---- Information supplied

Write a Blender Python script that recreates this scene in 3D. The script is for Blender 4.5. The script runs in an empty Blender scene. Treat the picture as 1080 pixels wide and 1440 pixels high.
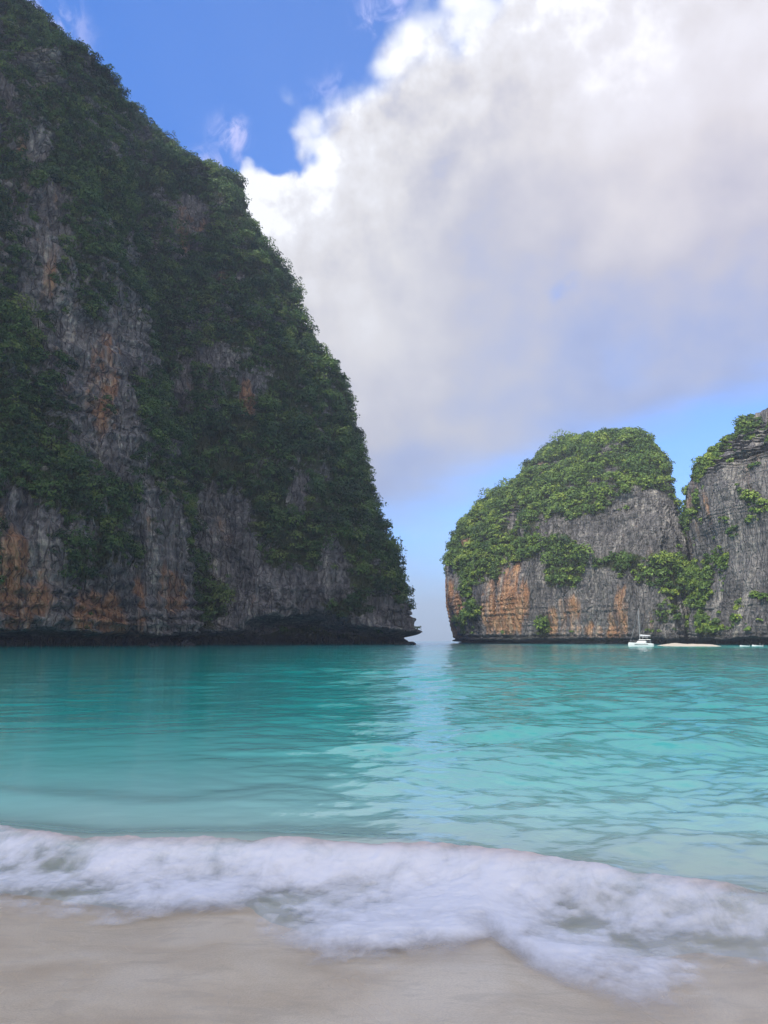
import bpy, math, random
import numpy as np

# ------------------------------------------------------------------ camera
F_PX, CAM_H, PITCH = 1090.0, 1.7, math.atan2(181.0, 1090.0)
scene = bpy.context.scene
COL = scene.collection
cam_d = bpy.data.cameras.new("camera")
cam = bpy.data.objects.new("camera", cam_d)
COL.objects.link(cam)
cam.location = (0, 0, CAM_H)
cam.rotation_euler = (math.pi / 2 + PITCH, 0, 0)
cam_d.sensor_fit = 'VERTICAL'
cam_d.sensor_height = 24.0
cam_d.lens = 24.0 * F_PX / 1440.0
cam_d.clip_start = 0.05
cam_d.clip_end = 60000.0
scene.camera = cam
scene.view_settings.view_transform = 'Standard'
scene.view_settings.look = 'None'
scene.view_settings.exposure = 0.54
scene.view_settings.gamma = 1.0
scene.render.resolution_x, scene.render.resolution_y = 768, 1024
scene.render.engine = 'CYCLES'
cy = scene.cycles
cy.max_bounces = 6
cy.diffuse_bounces = 2
cy.glossy_bounces = 3
cy.transparent_max_bounces = 12
cy.volume_bounces = 0
cy.caustics_reflective = False
cy.caustics_refractive = False
cy.sample_clamp_indirect = 4.0
cy.use_denoising = True

SUN_AZ = (-0.62, -0.74)          # horizontal direction towards the sun
SUN_EL = math.radians(50)
n_ = math.hypot(*SUN_AZ)
SUN_VEC = np.array([SUN_AZ[0] / n_ * math.cos(SUN_EL), SUN_AZ[1] / n_ * math.cos(SUN_EL), math.sin(SUN_EL)])
sun_d = bpy.data.lights.new("sun", 'SUN')
sun_d.energy = 4.2
sun_d.angle = math.radians(0.6)
sun_d.color = (1.0, 0.94, 0.84)
sun = bpy.data.objects.new("sun", sun_d)
COL.objects.link(sun)
from mathutils import Vector
sun.rotation_euler = Vector(-SUN_VEC).to_track_quat('-Z', 'Y').to_euler()

CP, SP = math.cos(PITCH), math.sin(PITCH)


def pix_dir(px, py):
    x, u = px - 540.0, 720.0 - py
    v = np.array([x, F_PX * CP - u * SP, F_PX * SP + u * CP])
    return v / np.linalg.norm(v)


def at(px, py, Y):
    d = pix_dir(px, py)
    return np.array([d[0] / d[1] * Y, Y, CAM_H + d[2] / d[1] * Y])


def project(X, Y, Z):
    dz = Z - CAM_H
    w = Y * CP + dz * SP
    w = np.where(w < 1e-3, 1e-3, w)
    return 540 + F_PX * X / w, 720 - F_PX * (dz * CP - Y * SP) / w


# ------------------------------------------------------------------ node helper
class NT:
    def __init__(self, tree):
        self.t = tree
        tree.nodes.clear()

    def n(self, typ, inputs=None, **props):
        nd = self.t.nodes.new(typ)
        for k, v in props.items():
            setattr(nd, k, v)
        for k, v in (inputs or {}).items():
            s = nd.inputs[k]
            if isinstance(v, bpy.types.NodeSocket):
                self.t.links.new(v, s)
            else:
                s.default_value = v
        return nd

    def link(self, a, b):
        self.t.links.new(a, b)

    def math(self, op, a, b=0.0, c=0.0, clamp=False):
        nd = self.n('ShaderNodeMath', {0: a, 1: b, 2: c}, operation=op)
        nd.use_clamp = clamp
        return nd.outputs[0]

    def vmath(self, op, a, b=(0, 0, 0)):
        nd = self.n('ShaderNodeVectorMath', {0: a, 1: b}, operation=op)
        return nd.outputs['Value'] if op in ('DOT_PRODUCT', 'LENGTH', 'DISTANCE') else nd.outputs['Vector']

    def noise(self, vec, scale, detail=4.0, rough=0.5, dist=0.0, lac=2.0):
        return self.n('ShaderNodeTexNoise', {'Vector': vec, 'Scale': scale, 'Detail': detail, 'Roughness': rough,
                                             'Distortion': dist, 'Lacunarity': lac}).outputs['Fac']

    def ss(self, v, lo, hi, a=0.0, b=1.0):
        return self.n('ShaderNodeMapRange', {'Value': v, 'From Min': lo, 'From Max': hi, 'To Min': a, 'To Max': b},
                      interpolation_type='SMOOTHSTEP').outputs[0]

    def mix(self, f, a, b):
        nd = self.n('ShaderNodeMix', data_type='RGBA')
        for i, v in ((0, f), (6, a), (7, b)):
            if isinstance(v, bpy.types.NodeSocket):
                self.link(v, nd.inputs[i])
            else:
                if i and len(v) == 3:
                    v = (*v, 1)
                nd.inputs[i].default_value = v
        return nd.outputs[2]

    def ramp(self, f, stops, interp='LINEAR'):
        nd = self.n('ShaderNodeValToRGB', {0: f})
        cr = nd.color_ramp
        cr.interpolation = interp
        while len(cr.elements) > 1:
            cr.elements.remove(cr.elements[0])
        cr.elements[0].position = stops[0][0]
        cr.elements[0].color = (*stops[0][1], 1)
        for p, c in stops[1:]:
            e = cr.elements.new(p)
            e.color = (*c, 1)
        return nd.outputs[0]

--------

What is needed:
Starting at the first line of the material, output exactly the lines up to and including the one with "import numpy as np". Do not include the pictures.

Exercise response:
Write a Blender Python script that recreates this scene in 3D. The script is for Blender 4.5. The script runs in an empty Blender scene. Treat the picture as 1080 pixels wide and 1440 pixels high.
import bpy, math, random
import numpy as np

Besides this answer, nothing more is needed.